Norm: Carla, do you suppose?
Carla: Oh, no, no. No, Norm. Don't look at me. I got four kids and I sure ain't looking for anymore.
Norm: I'm not asking you to have sex with the guy.
Carla: Doesn't matter. I'm what you call a fast breeder. A man winks at me and I'm three months along.

Quote from Norm

Norm: [enters] Afternoon, everybody.
All: Norm!
Diane: Norman.
Coach: How's life, Norm?
Norm: Not for the squeamish, Coach.

Quote from Diane

Diane: Norman, perhaps I can give you an idea that you could actually use. I think parties are the most fun when you can shed your everyday mundane identity and be someone else. Back in college, I held a party where everyone came as their favorite Elizabethan poet.

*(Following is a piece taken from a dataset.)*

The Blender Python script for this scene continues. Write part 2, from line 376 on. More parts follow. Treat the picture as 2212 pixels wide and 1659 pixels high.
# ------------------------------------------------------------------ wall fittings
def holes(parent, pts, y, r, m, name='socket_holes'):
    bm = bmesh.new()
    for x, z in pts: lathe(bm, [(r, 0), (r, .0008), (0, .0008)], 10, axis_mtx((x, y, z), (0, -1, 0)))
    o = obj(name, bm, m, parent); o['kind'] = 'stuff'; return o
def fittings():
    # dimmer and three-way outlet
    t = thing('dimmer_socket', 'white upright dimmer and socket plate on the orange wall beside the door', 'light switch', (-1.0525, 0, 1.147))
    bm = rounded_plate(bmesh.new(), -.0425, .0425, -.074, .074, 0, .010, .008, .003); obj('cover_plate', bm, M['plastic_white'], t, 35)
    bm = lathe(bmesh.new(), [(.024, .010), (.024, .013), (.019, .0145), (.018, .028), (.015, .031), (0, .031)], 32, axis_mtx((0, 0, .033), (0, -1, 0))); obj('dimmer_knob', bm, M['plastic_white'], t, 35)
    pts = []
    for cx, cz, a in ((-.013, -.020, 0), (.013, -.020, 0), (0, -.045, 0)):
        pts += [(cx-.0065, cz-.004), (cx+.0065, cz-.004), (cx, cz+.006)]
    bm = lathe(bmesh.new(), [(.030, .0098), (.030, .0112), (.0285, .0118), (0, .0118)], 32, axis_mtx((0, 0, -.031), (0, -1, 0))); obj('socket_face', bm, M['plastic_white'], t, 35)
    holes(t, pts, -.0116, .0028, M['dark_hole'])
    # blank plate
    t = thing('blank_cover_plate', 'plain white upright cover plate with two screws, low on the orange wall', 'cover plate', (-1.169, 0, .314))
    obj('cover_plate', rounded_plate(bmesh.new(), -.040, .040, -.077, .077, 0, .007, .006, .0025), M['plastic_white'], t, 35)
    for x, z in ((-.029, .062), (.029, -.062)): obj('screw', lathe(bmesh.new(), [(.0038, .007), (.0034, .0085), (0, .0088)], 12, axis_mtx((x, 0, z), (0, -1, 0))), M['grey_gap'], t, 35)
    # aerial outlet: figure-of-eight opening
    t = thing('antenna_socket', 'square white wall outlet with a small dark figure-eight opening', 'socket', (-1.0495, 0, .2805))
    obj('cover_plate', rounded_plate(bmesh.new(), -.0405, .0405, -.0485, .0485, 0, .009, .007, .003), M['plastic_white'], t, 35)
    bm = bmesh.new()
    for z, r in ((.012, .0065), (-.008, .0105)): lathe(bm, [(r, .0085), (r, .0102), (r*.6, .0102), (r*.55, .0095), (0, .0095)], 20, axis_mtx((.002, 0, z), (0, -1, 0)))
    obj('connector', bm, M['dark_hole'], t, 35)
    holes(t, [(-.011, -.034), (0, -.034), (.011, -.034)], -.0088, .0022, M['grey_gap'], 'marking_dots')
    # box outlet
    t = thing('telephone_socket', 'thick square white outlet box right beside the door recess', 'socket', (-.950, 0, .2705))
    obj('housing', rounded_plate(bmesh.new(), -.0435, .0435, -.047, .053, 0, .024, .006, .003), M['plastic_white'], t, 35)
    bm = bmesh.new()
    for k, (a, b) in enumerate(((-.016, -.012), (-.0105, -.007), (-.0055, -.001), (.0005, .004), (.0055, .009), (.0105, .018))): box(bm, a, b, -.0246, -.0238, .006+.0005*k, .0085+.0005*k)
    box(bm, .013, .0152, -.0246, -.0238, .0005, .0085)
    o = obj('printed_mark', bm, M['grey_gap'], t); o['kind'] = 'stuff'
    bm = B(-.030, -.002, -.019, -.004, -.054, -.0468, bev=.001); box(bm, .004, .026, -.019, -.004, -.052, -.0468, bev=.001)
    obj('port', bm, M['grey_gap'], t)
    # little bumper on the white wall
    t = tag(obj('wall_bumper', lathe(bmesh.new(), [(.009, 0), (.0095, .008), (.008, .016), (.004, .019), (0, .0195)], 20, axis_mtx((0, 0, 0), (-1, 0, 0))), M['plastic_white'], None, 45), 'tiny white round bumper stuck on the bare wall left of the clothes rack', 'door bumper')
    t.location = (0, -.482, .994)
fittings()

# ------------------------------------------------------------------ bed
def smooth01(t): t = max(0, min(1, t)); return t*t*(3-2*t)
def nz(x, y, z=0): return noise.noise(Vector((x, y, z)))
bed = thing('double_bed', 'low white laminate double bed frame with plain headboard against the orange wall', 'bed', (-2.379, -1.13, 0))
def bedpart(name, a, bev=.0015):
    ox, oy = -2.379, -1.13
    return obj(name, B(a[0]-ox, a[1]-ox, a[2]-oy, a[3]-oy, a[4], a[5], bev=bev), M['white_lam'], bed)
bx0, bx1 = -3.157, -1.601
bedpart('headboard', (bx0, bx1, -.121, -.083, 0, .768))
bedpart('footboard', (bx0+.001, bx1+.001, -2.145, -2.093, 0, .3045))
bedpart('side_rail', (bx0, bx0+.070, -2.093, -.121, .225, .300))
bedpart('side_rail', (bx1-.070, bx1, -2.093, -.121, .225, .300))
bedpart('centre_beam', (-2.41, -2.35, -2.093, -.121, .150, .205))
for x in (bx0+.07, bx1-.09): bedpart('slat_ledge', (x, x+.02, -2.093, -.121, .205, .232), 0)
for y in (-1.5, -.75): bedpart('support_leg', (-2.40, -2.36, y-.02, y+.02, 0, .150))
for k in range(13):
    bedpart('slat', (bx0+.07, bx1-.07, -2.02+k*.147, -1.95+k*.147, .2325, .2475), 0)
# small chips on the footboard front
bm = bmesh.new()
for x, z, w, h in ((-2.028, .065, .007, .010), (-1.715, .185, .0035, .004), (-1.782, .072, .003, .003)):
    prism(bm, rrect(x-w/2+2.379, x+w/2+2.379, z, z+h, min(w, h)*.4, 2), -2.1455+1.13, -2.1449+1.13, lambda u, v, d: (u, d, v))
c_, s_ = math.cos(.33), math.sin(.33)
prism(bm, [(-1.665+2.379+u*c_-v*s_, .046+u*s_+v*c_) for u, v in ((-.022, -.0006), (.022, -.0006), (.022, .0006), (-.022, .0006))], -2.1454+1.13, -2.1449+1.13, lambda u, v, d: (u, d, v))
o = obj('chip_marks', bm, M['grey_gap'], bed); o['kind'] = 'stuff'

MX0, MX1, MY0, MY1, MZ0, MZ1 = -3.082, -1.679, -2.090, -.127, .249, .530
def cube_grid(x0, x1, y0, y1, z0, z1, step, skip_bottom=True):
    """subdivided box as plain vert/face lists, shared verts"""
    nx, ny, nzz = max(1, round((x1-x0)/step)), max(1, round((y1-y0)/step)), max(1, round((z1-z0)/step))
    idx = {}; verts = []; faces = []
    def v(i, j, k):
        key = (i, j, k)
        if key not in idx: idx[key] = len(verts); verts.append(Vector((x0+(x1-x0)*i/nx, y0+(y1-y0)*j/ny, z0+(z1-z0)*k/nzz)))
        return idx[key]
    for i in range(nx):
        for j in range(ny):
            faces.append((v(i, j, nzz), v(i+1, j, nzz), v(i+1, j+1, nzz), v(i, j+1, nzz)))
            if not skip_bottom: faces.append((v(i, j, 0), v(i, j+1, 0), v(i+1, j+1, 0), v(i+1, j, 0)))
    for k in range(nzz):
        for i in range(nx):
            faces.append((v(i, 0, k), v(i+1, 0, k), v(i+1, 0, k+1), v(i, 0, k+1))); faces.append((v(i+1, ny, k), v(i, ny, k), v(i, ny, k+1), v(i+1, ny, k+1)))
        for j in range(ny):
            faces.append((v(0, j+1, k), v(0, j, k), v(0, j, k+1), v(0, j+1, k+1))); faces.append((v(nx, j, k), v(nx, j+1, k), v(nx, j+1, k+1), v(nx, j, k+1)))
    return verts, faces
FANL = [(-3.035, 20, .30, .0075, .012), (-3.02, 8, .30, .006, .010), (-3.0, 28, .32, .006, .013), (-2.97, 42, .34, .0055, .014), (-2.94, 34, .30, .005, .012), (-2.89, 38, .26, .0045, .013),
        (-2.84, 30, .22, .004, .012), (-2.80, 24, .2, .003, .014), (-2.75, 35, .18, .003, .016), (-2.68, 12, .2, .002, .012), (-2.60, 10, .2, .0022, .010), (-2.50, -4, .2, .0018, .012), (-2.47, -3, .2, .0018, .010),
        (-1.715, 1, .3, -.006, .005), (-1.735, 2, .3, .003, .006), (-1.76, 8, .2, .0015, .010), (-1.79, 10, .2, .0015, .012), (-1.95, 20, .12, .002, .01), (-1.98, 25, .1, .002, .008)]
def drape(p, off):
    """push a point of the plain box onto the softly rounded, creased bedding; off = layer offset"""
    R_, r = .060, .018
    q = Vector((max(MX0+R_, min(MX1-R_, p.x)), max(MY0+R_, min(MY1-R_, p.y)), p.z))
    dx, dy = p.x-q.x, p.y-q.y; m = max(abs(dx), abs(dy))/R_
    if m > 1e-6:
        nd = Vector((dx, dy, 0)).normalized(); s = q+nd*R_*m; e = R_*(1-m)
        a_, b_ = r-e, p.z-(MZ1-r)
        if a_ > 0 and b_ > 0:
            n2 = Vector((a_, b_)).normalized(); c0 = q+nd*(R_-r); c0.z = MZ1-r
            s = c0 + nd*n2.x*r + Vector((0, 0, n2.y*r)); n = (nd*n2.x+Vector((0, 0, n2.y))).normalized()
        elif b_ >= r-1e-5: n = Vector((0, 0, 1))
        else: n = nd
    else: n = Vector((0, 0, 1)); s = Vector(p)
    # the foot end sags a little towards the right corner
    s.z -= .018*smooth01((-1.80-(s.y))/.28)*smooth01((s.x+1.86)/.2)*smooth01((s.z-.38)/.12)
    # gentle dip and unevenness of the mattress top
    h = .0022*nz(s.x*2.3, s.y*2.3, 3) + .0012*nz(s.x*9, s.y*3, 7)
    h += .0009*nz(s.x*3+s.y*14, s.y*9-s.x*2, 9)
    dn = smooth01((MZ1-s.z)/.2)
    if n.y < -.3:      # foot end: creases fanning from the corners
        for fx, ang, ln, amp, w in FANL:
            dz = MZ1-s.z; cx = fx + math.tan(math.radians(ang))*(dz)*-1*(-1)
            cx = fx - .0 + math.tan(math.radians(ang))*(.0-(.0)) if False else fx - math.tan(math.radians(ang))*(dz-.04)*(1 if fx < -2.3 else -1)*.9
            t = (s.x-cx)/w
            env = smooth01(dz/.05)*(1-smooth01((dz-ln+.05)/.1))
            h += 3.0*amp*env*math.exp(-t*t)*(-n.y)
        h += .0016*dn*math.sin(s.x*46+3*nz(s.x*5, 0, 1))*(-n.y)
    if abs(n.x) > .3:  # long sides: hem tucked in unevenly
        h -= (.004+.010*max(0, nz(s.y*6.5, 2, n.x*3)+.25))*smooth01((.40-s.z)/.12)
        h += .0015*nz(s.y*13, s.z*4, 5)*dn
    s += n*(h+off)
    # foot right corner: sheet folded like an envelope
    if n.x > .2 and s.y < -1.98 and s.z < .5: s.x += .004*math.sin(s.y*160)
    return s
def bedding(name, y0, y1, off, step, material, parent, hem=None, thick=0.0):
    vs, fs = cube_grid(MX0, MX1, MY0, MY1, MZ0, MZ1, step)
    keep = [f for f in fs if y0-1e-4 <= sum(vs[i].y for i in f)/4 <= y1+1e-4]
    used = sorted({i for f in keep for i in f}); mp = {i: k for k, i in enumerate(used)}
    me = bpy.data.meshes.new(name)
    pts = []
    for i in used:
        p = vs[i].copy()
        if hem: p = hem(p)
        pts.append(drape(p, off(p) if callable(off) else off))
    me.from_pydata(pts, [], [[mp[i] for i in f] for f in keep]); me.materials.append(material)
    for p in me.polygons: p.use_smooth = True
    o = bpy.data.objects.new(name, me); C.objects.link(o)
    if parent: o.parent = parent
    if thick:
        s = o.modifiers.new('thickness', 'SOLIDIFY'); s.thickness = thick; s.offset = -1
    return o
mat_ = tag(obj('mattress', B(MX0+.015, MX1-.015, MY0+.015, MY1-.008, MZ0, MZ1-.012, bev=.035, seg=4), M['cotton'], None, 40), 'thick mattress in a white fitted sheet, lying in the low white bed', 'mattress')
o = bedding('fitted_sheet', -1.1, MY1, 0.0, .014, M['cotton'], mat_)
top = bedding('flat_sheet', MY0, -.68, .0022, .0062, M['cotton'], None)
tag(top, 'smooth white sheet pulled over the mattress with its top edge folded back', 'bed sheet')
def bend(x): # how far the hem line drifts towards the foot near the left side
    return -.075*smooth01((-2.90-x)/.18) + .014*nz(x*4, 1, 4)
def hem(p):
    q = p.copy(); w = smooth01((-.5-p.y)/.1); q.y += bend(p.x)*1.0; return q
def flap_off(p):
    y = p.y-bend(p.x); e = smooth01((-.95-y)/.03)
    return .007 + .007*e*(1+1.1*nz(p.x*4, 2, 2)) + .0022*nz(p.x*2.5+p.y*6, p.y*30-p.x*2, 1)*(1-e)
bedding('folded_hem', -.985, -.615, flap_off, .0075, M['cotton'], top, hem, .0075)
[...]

I remember... It was so great, I chose Christopher Marlowe because I was deeply into Dr. Faustus at the time. But I still get letters from people who loved it, Norman. Loved it.
Sam: Say, didn't we used to have a weekly Elizabethan Poet Night?

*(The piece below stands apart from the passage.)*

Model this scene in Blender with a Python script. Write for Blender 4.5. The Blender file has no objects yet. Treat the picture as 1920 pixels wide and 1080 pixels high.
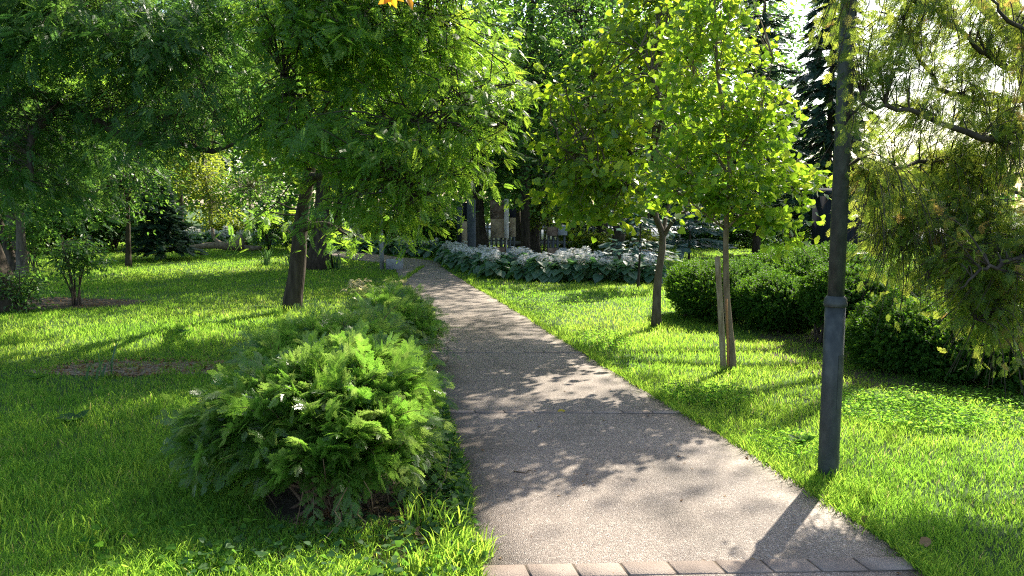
import bpy, math, random
import numpy as np
from mathutils import Vector

SEED = 7
rng = np.random.default_rng(SEED)
C = bpy.context.scene.collection
W, H, F = 1920.0, 1080.0, 1450.0
CAM_H, PITCH = 1.6, math.radians(6.1)
SP, CP = math.sin(PITCH), math.cos(PITCH)
SUN_AZ, SUN_EL = math.radians(34), math.radians(40)

# ------------------------------------------------------------------ survey helpers
def gp(u, v, z=0.0):
    """ground point that the photograph shows at (u, v)"""
    x, yu = (u - W / 2) / F, (H / 2 - v) / F
    d = (x, CP + yu * SP, -SP + yu * CP)
    t = (z - CAM_H) / d[2]
    return np.array([d[0] * t, d[1] * t, z])

def at(u, v, Y):
    """point at ground distance Y that the photograph shows at (u, v)"""
    x, yu = (u - W / 2) / F, (H / 2 - v) / F
    d = (x, CP + yu * SP, -SP + yu * CP)
    t = Y / d[1]
    return np.array([d[0] * t, Y, CAM_H + d[2] * t])

def nrm(a):
    a = np.asarray(a, float)
    return a / np.maximum(np.linalg.norm(a, axis=-1, keepdims=True), 1e-9)

# ------------------------------------------------------------------ mesh accumulator
class Acc:
    def __init__(s):
        s.V, s.F, s.N, s.R, s.M, s.n = [], [], [], [], [], 0
    def add(s, V, F, N, rnd=None, mat=0):
        V = np.asarray(V, np.float32).reshape(-1, 3)
        s.V.append(V); s.F.append(np.asarray(F, np.int64) + s.n); s.N.append(np.asarray(N, np.int64))
        r = np.full(len(V), 0.5, np.float32) if rnd is None else np.broadcast_to(np.asarray(rnd, np.float32), (len(V),))
        s.R.append(r); s.M.append(np.full(len(s.N[-1]), mat, np.int32)); s.n += len(V)
    def polys(s, V, faces, rnd=None, mat=0):
        s.add(V, [i for f in faces for i in f], [len(f) for f in faces], rnd, mat)
    def inst(s, T, pos, X, Y, Z, sc, rnd, mat=0):
        tv, tf, tn = T
        k = len(pos)
        if k == 0: return
        sc = np.asarray(sc, float)
        if sc.ndim == 0: sc = np.full(k, float(sc))
        v = (tv[None, :, 0, None] * X[:, None] + tv[None, :, 1, None] * Y[:, None] + tv[None, :, 2, None] * Z[:, None]) * sc[:, None, None] + pos[:, None]
        f = (tf[None] + (np.arange(k) * len(tv))[:, None]).ravel()
        s.add(v.reshape(-1, 3), f, np.tile(tn, k), np.repeat(np.asarray(rnd, np.float32), len(tv)), mat)
    def tube(s, pts, rad, sides=6, rnd=None, mat=0, cap=True, wob=0.0):
        pts = np.asarray(pts, float); n = len(pts)
        rad = np.full(n, rad) if np.ndim(rad) == 0 else np.asarray(rad, float)
        t = np.gradient(pts, axis=0); t = nrm(t)
        ref = np.array([0, 0, 1.0]) if abs(t[0][2]) < .8 else np.array([1.0, 0, 0])
        a = nrm(np.cross(t, ref)); b = np.cross(t, a)
        ang = np.linspace(0, 2 * math.pi, sides, endpoint=False)
        rr = rad[:, None] * (1 + (wob * rng.normal(size=(n, sides)) if wob else 0))
        V = pts[:, None] + rr[..., None] * (np.cos(ang)[None, :, None] * a[:, None] + np.sin(ang)[None, :, None] * b[:, None])
        i, j = np.meshgrid(np.arange(n - 1), np.arange(sides), indexing='ij')
        j2 = (j + 1) % sides
        q = np.stack([i * sides + j, i * sides + j2, (i + 1) * sides + j2, (i + 1) * sides + j], -1).reshape(-1)
        N = [4] * ((n - 1) * sides); q = list(q)
        if cap:
            q += list(range(sides))[::-1] + list(range((n - 1) * sides, n * sides)); N += [sides, sides]
        s.add(V.reshape(-1, 3), q, N, rnd, mat)
    def box(s, c, size, rot=0.0, rnd=None, mat=0, bev=0.0):
        x, y, z = np.asarray(size) / 2
        b = bev
        if b <= 0:
            V = np.array([[i * x, j * y, k * z] for i in (-1, 1) for j in (-1, 1) for k in (-1, 1)], float)
            Fs = [(0, 1, 3, 2), (4, 6, 7, 5), (0, 4, 5, 1), (2, 3, 7, 6), (0, 2, 6, 4), (1, 5, 7, 3)]
        else:
            V, Fs, idx = [], [], {}
            for i in (-1, 1):
                for j in (-1, 1):
                    for k in (-1, 1):
                        for ax in range(3):
                            p = [i * (x - b), j * (y - b), k * (z - b)]
                            p[ax] = (i, j, k)[ax] * (x, y, z)[ax]
                            idx[(i, j, k, ax)] = len(V); V.append(p)
            def f(*k): Fs.append(tuple(idx[q] for q in k))
            for sgn in (-1, 1):
                f((sgn, -1, -1, 0), (sgn, 1, -1, 0), (sgn, 1, 1, 0), (sgn, -1, 1, 0))
                f((-1, sgn, -1, 1), (1, sgn, -1, 1), (1, sgn, 1, 1), (-1, sgn, 1, 1))
                f((-1, -1, sgn, 2), (1, -1, sgn, 2), (1, 1, sgn, 2), (-1, 1, sgn, 2))
            for a in (-1, 1):
                for c_ in (-1, 1):
                    f((a, c_, -1, 0), (a, c_, 1, 0), (a, c_, 1, 1), (a, c_, -1, 1))
                    f((a, -1, c_, 0), (a, 1, c_, 0), (a, 1, c_, 2), (a, -1, c_, 2))
                    f((-1, a, c_, 1), (1, a, c_, 1), (1, a, c_, 2), (-1, a, c_, 2))
                    for k in (-1, 1): f((a, c_, k, 0), (a, c_, k, 1), (a, c_, k, 2))
            V = np.array(V)
        ca, sa = math.cos(rot), math.sin(rot)
        V = np.stack([V[:, 0] * ca - V[:, 1] * sa, V[:, 0] * sa + V[:, 1] * ca, V[:, 2]], 1) + np.asarray(c, float)
        s.polys(V, Fs, rnd, mat)
    def build(s, name, mats, parent=None, smooth=False, origin=None):
        V = np.concatenate(s.V); Fi = np.concatenate(s.F).astype(np.int32); N = np.concatenate(s.N).astype(np.int32)
        if origin is not None: V = V - np.asarray(origin, np.float32)
        me = bpy.data.meshes.new(name)
        me.vertices.add(len(V)); me.vertices.foreach_set('co', V.ravel().astype(np.float32))
        me.loops.add(len(Fi)); me.loops.foreach_set('vertex_index', Fi)
        me.polygons.add(len(N))
        st = np.concatenate([[0], np.cumsum(N)[:-1]]).astype(np.int32)
        me.polygons.foreach_set('loop_start', st); me.polygons.foreach_set('loop_total', N)
        me.polygons.foreach_set('material_index', np.concatenate(s.M))
        if smooth: me.polygons.foreach_set('use_smooth', np.ones(len(N), bool))
        at_ = me.attributes.new('rnd', 'FLOAT', 'POINT'); at_.data.foreach_set('value', np.concatenate(s.R))
        for m in (mats if isinstance(mats, (list, tuple)) else [mats]): me.materials.append(m)
        me.update(calc_edges=True)
        if s.__dict__.get('fixn'): me.validate()
        o = bpy.data.objects.new(name, me); C.objects.link(o)
        if parent is not None: o.parent = parent
        if origin is not None and parent is None: o.location = origin
        return o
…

Norm: Yeah, started getting too rowdy.
Cliff: Oh, yeah, yeah. Yeah, I remember the night you were charged with practicing iambic pentameter without a licence.

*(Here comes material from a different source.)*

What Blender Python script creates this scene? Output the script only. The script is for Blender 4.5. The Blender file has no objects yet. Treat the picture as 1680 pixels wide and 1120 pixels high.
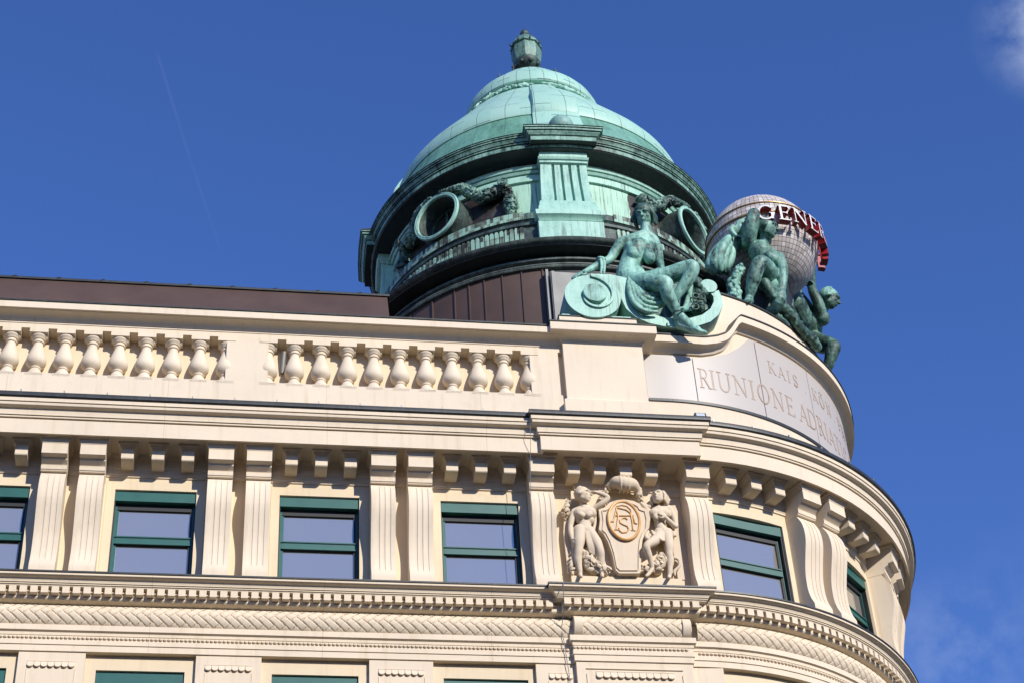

Diane: You know, Sam, if I'm to serve both as a waitress and the butt of jokes, I should make more money.
Carla: Yeah, what does a good butt make in this town?
Diane: Okay, Norman, in keeping with the spirit of this establishment, and its patrons, I suggest you get totally down in the mud and throw a toga party.
Norm: A toga party? You mean, where they dress up in sheets?
Diane: Oh, I'm sure you'd love it. It's a stupid fraternity tradition where a bunch of borderline humans stand around swilling beer and vomiting on themselves, until the inevitable denouement when they raise their robes to reveal the depths of their personalities.